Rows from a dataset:
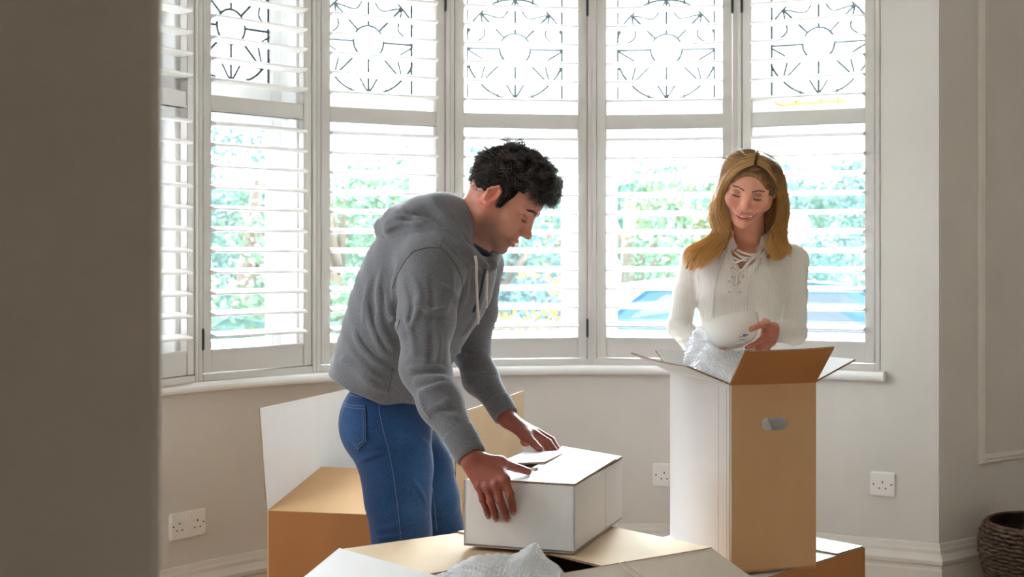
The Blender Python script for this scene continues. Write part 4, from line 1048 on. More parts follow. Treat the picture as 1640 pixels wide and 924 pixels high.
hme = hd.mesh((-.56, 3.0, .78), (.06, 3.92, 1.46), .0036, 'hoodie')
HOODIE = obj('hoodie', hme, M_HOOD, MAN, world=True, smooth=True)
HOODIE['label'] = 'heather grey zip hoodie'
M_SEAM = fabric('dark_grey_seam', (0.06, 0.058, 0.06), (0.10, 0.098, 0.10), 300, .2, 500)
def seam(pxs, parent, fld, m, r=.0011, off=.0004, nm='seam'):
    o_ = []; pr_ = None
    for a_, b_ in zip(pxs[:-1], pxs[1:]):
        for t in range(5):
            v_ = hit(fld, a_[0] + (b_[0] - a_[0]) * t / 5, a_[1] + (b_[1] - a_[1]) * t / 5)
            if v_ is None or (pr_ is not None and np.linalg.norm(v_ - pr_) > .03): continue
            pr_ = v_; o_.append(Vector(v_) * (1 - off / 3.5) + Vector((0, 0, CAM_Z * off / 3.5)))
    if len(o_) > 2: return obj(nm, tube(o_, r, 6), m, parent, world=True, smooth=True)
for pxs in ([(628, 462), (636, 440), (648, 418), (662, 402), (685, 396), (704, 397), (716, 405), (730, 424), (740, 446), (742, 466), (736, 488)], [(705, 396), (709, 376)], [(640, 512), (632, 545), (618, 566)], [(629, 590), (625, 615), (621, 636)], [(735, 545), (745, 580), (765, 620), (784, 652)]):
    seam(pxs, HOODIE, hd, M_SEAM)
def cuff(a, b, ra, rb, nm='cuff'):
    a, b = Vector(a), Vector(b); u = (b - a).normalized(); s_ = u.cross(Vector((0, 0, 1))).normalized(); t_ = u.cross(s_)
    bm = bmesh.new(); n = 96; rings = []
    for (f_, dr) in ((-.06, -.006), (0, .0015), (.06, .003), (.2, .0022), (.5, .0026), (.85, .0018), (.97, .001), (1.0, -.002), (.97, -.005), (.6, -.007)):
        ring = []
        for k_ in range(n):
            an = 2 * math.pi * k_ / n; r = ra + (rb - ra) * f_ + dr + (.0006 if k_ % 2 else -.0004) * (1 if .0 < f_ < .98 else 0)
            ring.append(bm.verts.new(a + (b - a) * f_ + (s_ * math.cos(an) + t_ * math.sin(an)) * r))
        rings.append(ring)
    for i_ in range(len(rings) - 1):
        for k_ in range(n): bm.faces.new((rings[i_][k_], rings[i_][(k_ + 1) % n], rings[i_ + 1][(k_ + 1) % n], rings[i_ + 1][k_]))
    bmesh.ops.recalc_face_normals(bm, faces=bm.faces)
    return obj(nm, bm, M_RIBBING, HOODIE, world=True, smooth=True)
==
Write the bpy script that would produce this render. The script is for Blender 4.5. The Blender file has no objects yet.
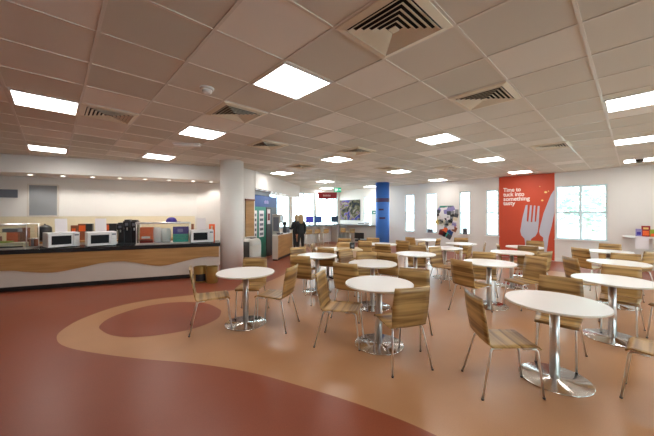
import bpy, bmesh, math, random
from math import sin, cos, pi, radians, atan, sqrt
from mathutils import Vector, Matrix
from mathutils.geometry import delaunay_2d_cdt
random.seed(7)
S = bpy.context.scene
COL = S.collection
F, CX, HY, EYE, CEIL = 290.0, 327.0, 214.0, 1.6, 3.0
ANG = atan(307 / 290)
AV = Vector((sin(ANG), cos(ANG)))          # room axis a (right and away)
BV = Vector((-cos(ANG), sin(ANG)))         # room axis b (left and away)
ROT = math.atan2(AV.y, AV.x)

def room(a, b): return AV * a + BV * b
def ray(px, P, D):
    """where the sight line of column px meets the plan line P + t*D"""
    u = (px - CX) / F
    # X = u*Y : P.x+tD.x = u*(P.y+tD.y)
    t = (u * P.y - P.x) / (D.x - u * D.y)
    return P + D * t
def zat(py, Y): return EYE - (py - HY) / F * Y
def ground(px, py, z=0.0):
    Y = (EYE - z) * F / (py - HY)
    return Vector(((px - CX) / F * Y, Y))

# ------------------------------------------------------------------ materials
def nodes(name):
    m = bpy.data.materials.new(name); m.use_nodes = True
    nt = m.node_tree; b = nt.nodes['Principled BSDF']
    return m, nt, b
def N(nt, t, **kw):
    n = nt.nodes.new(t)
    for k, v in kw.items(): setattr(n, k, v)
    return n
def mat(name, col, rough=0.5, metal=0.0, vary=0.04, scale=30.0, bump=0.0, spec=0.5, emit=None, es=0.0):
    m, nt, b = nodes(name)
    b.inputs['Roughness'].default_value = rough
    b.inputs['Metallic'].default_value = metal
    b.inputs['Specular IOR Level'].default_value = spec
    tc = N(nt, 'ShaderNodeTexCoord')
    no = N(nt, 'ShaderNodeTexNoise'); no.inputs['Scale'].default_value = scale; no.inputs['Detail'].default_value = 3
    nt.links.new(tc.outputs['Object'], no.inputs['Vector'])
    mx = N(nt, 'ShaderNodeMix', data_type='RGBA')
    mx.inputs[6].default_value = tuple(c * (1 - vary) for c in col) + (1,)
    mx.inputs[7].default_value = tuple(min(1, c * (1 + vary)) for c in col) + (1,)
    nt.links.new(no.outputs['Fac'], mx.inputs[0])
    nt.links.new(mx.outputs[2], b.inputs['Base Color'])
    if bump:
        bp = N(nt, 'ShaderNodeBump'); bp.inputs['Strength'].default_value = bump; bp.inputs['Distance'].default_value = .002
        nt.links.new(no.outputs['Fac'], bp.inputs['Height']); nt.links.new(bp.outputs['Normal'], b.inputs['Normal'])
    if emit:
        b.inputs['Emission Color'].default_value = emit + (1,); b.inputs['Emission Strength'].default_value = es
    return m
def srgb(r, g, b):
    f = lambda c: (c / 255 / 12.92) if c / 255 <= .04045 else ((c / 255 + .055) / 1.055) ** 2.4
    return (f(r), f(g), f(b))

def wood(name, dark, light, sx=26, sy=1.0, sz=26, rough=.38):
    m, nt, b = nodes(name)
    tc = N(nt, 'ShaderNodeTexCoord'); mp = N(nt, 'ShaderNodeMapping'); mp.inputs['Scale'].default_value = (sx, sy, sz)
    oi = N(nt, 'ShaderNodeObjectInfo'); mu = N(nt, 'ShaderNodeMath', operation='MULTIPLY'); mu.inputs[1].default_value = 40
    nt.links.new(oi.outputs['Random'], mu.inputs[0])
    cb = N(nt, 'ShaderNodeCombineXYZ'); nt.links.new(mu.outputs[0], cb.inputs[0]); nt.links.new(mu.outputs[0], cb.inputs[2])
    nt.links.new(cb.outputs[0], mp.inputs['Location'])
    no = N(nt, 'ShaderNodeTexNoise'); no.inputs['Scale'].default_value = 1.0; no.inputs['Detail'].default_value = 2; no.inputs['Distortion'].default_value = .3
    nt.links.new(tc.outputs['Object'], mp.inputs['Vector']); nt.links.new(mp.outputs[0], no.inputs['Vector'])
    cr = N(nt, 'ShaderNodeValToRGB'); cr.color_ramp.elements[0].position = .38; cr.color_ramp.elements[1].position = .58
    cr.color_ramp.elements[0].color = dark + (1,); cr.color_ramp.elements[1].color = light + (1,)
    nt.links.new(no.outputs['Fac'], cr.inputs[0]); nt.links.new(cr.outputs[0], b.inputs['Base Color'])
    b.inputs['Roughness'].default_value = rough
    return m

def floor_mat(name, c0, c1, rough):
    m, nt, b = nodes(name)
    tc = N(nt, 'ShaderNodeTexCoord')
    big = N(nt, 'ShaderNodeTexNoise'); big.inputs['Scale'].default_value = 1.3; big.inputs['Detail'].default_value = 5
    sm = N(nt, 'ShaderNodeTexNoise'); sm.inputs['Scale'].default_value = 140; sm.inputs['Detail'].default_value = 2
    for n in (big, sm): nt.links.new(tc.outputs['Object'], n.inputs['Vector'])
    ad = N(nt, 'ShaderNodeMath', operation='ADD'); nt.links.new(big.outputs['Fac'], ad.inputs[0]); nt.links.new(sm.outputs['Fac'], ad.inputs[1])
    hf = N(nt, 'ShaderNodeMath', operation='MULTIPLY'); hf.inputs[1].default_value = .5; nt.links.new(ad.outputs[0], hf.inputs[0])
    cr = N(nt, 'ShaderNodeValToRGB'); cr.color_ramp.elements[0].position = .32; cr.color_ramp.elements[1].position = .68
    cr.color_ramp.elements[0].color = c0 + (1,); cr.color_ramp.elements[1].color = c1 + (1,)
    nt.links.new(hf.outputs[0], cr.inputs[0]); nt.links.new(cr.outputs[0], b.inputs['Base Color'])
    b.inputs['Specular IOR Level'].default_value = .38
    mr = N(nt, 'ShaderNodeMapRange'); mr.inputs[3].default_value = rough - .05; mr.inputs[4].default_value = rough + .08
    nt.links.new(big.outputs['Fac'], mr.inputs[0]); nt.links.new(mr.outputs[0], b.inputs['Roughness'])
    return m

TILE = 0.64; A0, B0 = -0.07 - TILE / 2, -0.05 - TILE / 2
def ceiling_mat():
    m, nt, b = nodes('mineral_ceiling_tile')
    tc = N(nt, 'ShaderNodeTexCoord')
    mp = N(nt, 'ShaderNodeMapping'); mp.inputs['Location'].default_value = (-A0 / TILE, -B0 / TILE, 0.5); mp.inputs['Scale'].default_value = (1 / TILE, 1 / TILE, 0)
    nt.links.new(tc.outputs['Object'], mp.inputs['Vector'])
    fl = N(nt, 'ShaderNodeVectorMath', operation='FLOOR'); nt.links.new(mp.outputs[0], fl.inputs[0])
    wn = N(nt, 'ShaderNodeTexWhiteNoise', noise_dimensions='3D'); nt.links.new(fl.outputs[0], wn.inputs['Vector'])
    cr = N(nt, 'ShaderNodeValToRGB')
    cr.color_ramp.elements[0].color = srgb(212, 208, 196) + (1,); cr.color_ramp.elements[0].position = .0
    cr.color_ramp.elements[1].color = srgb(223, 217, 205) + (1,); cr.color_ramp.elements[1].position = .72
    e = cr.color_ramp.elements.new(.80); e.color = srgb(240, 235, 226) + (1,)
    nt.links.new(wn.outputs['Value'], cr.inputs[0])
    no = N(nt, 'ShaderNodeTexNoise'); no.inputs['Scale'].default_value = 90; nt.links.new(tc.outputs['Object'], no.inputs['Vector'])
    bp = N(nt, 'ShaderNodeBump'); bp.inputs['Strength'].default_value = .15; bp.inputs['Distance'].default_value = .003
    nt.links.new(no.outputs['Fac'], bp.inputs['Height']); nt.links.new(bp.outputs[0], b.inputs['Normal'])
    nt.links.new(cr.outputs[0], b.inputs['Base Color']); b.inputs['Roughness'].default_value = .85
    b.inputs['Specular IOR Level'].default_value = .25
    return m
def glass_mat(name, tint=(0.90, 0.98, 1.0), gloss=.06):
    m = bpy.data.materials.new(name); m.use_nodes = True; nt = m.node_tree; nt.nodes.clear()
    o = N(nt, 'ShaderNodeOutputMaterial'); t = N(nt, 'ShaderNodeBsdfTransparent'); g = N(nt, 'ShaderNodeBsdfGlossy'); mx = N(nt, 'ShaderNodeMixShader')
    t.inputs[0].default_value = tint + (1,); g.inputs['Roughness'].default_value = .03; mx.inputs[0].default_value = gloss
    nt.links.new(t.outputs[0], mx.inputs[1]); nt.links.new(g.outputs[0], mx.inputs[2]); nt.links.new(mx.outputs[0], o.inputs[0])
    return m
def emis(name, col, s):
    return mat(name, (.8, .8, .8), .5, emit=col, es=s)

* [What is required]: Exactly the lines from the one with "Write the bpy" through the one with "return Vector(((px - CX) / F * Y, Y))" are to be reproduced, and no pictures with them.

* [Solved problem]:
Write the bpy script that would produce this render. The script is for Blender 4.5. The Blender file has no objects yet.
import bpy, bmesh, math, random
from math import sin, cos, pi, radians, atan, sqrt
from mathutils import Vector, Matrix
from mathutils.geometry import delaunay_2d_cdt
random.seed(7)
S = bpy.context.scene
COL = S.collection
F, CX, HY, EYE, CEIL = 290.0, 327.0, 214.0, 1.6, 3.0
ANG = atan(307 / 290)
AV = Vector((sin(ANG), cos(ANG)))          # room axis a (right and away)
BV = Vector((-cos(ANG), sin(ANG)))         # room axis b (left and away)
ROT = math.atan2(AV.y, AV.x)

def room(a, b): return AV * a + BV * b
def ray(px, P, D):
    """where the sight line of column px meets the plan line P + t*D"""
    u = (px - CX) / F
    # X = u*Y : P.x+tD.x = u*(P.y+tD.y)
    t = (u * P.y - P.x) / (D.x - u * D.y)
    return P + D * t
def zat(py, Y): return EYE - (py - HY) / F * Y
def ground(px, py, z=0.0):
    Y = (EYE - z) * F / (py - HY)
    return Vector(((px - CX) / F * Y, Y))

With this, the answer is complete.